* Posts by martinp

3 publicly visible posts • joined 29 Jul 2008

iSuppli: Moore's Law to take a breather

martinp
Happy

Lazy developers

Couple of observations:

- On the "lazy developer" issue, for sure developers are less careful to eke performance out of systems than before. I actually started on a ZX81 many years ago and wrote a graphical data analysis app that fit in 16k (and evaporated every time I nudged the RAM pack.) At that time a lot of time was spent on micro-optimizations just because hardware resources were so limited. Now there is no need to tune to that level. Faster hardware is not just for faster performance, it also allows developers to work more quickly by using higher level abstractions and spending less effort on tuning. If the applications do not need ultimate performance, this is a Good Thing. Hardware is cheap, developers are not.

If/when Moore's Law does grind to a halt then you may see the balance shift again and more resources are spent on tuning.

- On the article itself, I think it is a very insightful analysis and I'm disappointed that some here dismiss it with a wave of the hand and a "they'll think of something" comment. Clearly the current course is not sustainable, and it is not at all clear that something will come along just in time to save the day. Although it is possible, I prefer not to live by faith, and it is worth seriously considering the possibility that performance improvements will fall off dramatically in the future. That will lead to a very significant realignment of priorities in the industry, and may actually be a good thing.

Brits decline to 'think outside the box'

martinp

Lowest common denominator

That's my biggest hate.
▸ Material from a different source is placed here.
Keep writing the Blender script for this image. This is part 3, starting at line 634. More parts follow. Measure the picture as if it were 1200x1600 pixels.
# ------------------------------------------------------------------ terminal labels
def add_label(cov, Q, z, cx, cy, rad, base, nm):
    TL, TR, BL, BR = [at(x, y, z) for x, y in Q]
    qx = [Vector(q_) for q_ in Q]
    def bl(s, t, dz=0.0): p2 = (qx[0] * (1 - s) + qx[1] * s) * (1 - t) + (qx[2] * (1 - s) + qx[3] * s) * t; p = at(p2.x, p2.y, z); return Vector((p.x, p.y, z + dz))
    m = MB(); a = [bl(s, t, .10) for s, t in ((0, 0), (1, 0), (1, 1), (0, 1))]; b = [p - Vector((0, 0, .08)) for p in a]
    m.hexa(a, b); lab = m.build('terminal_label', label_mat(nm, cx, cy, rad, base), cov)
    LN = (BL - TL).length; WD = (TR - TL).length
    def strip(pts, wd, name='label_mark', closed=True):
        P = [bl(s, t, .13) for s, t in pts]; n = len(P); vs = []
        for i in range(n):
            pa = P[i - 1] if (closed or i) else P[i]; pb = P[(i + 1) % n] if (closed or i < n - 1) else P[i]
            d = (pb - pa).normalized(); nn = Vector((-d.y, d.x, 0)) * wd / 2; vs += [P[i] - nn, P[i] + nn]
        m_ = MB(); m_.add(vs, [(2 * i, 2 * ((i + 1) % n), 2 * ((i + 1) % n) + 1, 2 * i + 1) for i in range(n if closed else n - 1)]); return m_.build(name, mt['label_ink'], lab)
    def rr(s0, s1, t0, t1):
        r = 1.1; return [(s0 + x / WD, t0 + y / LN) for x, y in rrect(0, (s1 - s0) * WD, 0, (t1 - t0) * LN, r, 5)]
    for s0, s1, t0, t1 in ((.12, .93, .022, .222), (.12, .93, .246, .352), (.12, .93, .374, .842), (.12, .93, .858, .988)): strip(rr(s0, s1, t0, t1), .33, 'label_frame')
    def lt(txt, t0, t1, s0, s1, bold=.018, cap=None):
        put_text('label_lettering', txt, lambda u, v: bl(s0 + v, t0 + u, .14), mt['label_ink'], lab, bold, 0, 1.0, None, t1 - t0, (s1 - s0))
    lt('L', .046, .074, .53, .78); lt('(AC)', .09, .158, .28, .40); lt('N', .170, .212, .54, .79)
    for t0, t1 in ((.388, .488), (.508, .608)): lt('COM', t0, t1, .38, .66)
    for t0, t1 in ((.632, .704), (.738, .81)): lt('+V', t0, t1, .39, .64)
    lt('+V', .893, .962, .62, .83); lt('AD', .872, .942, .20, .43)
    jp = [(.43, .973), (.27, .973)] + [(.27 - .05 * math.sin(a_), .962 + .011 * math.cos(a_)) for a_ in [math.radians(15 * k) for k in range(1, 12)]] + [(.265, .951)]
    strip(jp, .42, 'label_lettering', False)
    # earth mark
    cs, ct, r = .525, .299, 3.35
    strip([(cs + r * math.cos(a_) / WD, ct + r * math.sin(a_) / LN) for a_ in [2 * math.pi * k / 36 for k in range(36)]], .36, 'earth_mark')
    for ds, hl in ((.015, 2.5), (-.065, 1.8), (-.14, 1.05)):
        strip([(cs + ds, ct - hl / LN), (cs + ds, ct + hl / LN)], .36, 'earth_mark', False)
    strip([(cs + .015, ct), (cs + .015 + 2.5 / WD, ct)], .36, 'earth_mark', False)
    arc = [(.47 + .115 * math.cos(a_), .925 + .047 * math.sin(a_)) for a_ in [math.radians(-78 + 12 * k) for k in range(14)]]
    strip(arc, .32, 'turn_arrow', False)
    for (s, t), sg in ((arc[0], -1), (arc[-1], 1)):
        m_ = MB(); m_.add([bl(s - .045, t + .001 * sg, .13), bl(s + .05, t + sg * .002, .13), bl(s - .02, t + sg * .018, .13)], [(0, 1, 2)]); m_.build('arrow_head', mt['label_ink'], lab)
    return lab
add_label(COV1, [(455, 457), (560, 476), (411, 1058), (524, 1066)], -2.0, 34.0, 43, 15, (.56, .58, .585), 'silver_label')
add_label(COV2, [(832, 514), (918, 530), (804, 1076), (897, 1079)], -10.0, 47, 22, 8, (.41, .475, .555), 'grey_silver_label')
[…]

What makes it doubly annoying is that the speaker actually means "highest common factor", but try suggesting that correction and wait for the blank faces.

Sun may or may not be about to obliterate Oracle and Microsoft

martinp
Thumb Up

Threading IS hard

Excellent article, much appreciated, particularly the humour content.

I've been looking into TM for a while now and it does look like a very promising alternative to the nightmare of locks. Intel's STM compiler is a good way to get started with it.

For anyone who still claims threading is easy, I can only assume they have not really been doing very much. We are still finding bugs in our threading libraries written a decade ago and gone over with a fine toothcomb several times since. It is insanely hard. As further proof, I would offer up the fact that almost every threading library or toolkit I have used, be it native threads, OpenMP or other, has contained threading bugs that I have hit. If you consider that the guys writing these libraries and implementations do this stuff full time and still get tripped up, it shows how hard it is.

The best example I have is that one of the third party tools we use to search for race conditions was not working for us. The vendor finally fixed it and reported, with some embarrassment, that the problem was a race condition in the tool itself.

In terms of grammatical peeves, I agree with the "could care less" griping, and I raise it with a "lowest common denominator" when they really mean highest common factor.